Kennedy graduated from the University of Minnesota, Twin Cities, in 1968. After service in the U.S. Army, he earned a doctorate in botany from the University of California, Berkeley.
He began his teaching and research career in 1974 at the University of Iowa.
Kennedy came to UMaine in 2000 after eight years as vice president for research and associate provost for graduate studies at Texas A&M University. Before then, he was vice president for research at the University System of Maryland for three years.
In 2011, after Kennedy stepped down from UMaine, then-Connecticut Gov. Dannel Malloy appointed Kennedy the interim president of the Connecticut Board of Regents of Higher Education.

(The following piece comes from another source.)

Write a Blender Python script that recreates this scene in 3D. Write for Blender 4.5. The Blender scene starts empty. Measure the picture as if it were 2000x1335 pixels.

Malloy created the board that same year, consolidating four state universities, the state’s community college system and online college under a single umbrella.
Malloy now serves as the University of Maine System’s chancellor.
In an email to the UMaine community, Ferrini-Mundy described Kennedy as a champion for UMaine and said his legacy has shaped what the university is today.
“His leadership made a lasting impact and was part of our foundation in becoming an R1 research university,” she said.
The university’s R1 designation, which it received earlier this year from the Carnegie Classification of Institutions of Higher Education, means that UMaine has had “very high research activity” in recent years. It’s a designation shared by less than 4 percent of post-secondary institutions in the U.S.